Hand back each line, unchanged, from the top down to the line where "scene.camera = cam" sits.

Available data:
────────────────
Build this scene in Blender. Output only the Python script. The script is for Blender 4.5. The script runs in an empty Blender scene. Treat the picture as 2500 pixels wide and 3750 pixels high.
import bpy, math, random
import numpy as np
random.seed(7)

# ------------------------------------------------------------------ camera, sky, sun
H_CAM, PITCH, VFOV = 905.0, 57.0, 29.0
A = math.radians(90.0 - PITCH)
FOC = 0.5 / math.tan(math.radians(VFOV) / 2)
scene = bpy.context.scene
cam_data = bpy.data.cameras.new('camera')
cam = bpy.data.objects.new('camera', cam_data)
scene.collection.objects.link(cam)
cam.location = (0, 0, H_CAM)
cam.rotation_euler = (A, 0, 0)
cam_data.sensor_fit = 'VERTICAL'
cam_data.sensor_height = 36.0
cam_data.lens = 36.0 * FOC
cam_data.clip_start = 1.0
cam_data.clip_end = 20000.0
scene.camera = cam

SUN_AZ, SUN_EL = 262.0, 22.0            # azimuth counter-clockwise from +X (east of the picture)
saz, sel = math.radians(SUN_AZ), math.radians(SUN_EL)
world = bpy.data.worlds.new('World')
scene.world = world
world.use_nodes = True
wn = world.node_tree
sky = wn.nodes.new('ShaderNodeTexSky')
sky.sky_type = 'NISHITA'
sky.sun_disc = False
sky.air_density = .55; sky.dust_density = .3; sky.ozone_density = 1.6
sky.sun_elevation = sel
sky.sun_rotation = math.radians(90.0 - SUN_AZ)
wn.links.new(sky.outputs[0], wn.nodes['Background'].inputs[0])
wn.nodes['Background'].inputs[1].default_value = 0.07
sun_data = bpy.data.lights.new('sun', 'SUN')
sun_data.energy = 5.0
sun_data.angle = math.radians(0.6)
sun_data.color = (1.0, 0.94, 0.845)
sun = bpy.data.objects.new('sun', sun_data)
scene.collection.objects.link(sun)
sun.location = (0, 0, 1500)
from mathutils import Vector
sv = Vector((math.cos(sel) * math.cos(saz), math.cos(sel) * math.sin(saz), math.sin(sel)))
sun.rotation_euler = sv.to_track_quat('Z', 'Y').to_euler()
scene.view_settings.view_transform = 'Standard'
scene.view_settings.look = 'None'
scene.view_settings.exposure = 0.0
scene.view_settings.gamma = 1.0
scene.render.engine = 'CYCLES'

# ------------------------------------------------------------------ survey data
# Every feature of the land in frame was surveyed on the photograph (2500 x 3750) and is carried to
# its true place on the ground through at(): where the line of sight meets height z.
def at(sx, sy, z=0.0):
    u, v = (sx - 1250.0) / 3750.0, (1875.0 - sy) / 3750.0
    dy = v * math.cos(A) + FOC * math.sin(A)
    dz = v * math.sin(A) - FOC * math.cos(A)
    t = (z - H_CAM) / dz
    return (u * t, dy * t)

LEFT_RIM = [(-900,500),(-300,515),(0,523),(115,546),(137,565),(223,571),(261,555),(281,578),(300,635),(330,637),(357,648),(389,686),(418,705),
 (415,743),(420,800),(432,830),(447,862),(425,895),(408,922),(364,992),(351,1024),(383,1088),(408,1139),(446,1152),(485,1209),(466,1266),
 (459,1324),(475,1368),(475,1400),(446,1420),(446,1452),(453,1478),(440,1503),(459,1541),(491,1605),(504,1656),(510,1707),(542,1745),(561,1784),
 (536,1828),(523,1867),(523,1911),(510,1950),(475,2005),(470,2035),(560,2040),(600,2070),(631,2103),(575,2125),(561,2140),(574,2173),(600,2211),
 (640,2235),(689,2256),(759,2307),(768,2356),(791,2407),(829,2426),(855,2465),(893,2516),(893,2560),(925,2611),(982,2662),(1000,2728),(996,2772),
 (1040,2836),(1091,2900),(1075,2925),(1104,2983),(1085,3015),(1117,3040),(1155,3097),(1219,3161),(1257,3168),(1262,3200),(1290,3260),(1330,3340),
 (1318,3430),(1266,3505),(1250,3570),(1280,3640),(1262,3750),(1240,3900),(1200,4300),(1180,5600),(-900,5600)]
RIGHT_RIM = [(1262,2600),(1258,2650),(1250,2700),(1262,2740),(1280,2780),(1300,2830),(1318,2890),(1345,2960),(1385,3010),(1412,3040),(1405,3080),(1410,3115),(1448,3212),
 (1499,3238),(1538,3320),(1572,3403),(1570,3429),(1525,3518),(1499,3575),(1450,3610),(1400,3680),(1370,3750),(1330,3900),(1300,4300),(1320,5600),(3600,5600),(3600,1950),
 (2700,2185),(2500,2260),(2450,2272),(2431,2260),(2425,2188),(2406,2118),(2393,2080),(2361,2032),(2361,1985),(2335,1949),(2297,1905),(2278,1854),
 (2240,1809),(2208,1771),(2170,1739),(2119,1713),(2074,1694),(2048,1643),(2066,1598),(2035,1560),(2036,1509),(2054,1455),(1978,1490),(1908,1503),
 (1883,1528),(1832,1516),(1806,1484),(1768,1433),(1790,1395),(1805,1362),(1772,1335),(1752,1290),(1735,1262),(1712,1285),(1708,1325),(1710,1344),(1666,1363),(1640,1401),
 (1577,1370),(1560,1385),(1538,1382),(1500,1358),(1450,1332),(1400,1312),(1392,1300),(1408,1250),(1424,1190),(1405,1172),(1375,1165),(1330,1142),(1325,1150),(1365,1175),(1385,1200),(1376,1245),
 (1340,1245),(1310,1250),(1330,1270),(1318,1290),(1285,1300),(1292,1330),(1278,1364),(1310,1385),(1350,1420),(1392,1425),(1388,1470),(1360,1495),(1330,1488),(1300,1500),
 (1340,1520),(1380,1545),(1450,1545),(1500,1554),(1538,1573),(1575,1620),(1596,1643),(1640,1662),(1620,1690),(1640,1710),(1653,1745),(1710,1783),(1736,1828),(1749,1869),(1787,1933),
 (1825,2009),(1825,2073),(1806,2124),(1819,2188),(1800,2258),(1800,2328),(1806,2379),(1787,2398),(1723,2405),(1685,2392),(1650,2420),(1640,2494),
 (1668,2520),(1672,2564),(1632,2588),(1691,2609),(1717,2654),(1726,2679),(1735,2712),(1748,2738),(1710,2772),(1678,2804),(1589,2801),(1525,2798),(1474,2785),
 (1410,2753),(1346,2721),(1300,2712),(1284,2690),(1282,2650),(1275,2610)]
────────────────
Complete response:
Build this scene in Blender. Output only the Python script. The script is for Blender 4.5. The script runs in an empty Blender scene. Treat the picture as 2500 pixels wide and 3750 pixels high.
import bpy, math, random
import numpy as np
random.seed(7)

# ------------------------------------------------------------------ camera, sky, sun
H_CAM, PITCH, VFOV = 905.0, 57.0, 29.0
A = math.radians(90.0 - PITCH)
FOC = 0.5 / math.tan(math.radians(VFOV) / 2)
scene = bpy.context.scene
cam_data = bpy.data.cameras.new('camera')
cam = bpy.data.objects.new('camera', cam_data)
scene.collection.objects.link(cam)
cam.location = (0, 0, H_CAM)
cam.rotation_euler = (A, 0, 0)
cam_data.sensor_fit = 'VERTICAL'
cam_data.sensor_height = 36.0
cam_data.lens = 36.0 * FOC
cam_data.clip_start = 1.0
cam_data.clip_end = 20000.0
scene.camera = cam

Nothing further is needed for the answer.